## [Problem to work on]
Each line from the start of the data below through the one containing "COL = scene.collection" must be reproduced exactly.
==========
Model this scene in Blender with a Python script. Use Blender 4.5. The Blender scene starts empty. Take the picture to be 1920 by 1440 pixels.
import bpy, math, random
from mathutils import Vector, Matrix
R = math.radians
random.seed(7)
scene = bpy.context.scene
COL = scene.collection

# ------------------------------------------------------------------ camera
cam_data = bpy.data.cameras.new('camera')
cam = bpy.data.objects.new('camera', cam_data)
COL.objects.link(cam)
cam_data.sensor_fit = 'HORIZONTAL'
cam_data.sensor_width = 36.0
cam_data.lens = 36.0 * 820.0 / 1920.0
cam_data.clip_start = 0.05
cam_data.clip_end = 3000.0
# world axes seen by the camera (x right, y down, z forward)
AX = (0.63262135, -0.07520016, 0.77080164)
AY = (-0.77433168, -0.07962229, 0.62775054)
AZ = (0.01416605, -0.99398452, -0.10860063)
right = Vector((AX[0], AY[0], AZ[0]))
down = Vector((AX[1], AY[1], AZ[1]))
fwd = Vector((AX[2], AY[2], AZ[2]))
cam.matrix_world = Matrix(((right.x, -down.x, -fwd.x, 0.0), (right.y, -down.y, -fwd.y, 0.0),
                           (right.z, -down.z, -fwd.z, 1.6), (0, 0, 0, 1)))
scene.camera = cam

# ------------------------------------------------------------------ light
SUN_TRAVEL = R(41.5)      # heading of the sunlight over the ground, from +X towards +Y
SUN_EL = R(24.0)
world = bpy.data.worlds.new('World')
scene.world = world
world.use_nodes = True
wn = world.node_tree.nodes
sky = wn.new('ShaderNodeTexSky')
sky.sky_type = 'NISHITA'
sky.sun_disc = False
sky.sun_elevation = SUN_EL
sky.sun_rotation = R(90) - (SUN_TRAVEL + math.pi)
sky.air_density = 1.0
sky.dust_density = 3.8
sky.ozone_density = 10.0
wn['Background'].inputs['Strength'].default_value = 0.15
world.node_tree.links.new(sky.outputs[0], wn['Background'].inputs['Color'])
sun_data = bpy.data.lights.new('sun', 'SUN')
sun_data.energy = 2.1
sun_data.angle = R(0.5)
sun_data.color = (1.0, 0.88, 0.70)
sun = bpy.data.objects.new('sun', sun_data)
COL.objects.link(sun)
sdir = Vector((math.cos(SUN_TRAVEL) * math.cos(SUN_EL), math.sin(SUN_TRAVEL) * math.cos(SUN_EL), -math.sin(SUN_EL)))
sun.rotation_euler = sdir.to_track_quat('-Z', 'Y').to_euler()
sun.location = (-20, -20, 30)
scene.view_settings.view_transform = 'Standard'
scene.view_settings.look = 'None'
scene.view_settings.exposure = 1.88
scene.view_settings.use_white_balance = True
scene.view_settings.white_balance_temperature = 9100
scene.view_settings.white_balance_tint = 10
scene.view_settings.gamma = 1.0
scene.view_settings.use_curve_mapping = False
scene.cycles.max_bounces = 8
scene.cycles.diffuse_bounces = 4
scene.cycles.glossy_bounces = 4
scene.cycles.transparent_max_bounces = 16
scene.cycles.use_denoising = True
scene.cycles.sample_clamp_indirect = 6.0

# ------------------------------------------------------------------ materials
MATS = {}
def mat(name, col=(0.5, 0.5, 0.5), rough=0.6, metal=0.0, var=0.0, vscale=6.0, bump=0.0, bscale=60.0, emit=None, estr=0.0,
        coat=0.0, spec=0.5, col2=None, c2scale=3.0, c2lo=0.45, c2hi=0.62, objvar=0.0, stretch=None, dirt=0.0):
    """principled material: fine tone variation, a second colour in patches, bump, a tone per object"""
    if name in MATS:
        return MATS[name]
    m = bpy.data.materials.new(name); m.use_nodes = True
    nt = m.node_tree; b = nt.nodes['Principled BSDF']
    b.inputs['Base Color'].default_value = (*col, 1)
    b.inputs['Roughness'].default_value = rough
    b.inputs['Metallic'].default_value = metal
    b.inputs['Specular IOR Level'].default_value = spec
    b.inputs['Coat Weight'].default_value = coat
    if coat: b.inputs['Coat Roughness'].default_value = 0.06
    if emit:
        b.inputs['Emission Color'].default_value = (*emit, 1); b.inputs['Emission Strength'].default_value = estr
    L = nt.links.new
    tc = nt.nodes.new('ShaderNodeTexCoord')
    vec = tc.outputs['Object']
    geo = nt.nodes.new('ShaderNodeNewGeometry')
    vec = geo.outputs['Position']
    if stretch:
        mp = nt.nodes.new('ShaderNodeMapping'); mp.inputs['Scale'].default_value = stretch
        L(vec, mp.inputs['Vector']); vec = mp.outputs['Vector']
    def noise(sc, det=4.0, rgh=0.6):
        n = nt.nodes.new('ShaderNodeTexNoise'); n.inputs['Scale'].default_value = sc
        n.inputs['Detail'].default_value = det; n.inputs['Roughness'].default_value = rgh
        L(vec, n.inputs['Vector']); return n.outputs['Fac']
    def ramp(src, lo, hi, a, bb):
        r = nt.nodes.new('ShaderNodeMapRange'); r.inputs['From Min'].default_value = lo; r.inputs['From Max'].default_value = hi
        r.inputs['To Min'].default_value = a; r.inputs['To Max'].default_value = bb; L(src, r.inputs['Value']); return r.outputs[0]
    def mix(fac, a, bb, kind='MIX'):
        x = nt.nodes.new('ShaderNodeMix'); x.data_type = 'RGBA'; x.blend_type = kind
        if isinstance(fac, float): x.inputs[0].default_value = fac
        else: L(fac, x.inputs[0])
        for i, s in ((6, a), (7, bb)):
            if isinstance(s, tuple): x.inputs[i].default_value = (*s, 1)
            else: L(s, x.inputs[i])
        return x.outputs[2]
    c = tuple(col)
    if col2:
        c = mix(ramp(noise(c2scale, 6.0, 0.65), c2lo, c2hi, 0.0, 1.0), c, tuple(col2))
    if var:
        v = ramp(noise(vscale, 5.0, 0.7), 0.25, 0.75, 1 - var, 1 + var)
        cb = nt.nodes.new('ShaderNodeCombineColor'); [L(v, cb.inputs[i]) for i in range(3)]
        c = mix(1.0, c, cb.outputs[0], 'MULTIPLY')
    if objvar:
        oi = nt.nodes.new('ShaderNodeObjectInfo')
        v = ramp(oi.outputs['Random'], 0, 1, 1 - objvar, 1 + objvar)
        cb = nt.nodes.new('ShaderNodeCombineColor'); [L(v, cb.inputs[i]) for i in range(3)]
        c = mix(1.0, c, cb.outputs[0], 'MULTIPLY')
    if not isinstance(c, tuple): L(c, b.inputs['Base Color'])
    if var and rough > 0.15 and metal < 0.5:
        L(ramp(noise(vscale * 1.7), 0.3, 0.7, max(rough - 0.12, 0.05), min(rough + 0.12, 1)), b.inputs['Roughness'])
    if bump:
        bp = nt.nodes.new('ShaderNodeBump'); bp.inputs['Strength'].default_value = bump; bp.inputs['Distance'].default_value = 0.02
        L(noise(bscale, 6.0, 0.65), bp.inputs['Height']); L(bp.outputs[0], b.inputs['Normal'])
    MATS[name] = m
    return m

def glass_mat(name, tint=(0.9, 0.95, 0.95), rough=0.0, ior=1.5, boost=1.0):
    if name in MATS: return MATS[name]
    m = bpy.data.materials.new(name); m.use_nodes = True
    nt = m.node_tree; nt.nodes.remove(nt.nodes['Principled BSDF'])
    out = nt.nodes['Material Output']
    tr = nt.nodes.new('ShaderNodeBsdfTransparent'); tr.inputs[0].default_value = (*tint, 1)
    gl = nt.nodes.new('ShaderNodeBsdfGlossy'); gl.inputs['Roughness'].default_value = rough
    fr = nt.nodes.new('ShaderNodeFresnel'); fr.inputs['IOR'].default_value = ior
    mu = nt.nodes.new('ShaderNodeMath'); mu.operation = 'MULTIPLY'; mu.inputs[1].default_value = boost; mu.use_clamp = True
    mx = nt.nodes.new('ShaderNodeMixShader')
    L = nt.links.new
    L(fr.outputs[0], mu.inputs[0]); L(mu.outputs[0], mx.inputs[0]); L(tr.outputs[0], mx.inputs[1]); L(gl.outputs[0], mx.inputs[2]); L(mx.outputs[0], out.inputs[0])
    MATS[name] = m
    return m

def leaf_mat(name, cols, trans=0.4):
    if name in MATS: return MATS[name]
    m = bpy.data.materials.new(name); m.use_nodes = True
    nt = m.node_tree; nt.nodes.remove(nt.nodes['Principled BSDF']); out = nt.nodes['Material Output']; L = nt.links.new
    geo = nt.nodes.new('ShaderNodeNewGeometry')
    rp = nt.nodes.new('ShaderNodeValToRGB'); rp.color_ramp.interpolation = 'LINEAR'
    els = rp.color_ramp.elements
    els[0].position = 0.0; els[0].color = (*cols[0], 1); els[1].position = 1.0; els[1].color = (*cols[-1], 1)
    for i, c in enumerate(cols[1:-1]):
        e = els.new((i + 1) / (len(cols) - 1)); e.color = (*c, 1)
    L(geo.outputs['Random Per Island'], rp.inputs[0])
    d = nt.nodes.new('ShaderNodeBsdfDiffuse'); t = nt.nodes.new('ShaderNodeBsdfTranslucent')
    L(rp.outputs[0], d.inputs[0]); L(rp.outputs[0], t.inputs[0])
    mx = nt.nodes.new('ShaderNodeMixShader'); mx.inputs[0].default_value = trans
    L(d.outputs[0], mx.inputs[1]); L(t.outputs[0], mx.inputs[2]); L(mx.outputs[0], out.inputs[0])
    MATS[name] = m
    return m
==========
## [Solution to this exercise]
Model this scene in Blender with a Python script. Use Blender 4.5. The Blender scene starts empty. Take the picture to be 1920 by 1440 pixels.
import bpy, math, random
from mathutils import Vector, Matrix
R = math.radians
random.seed(7)
scene = bpy.context.scene
COL = scene.collection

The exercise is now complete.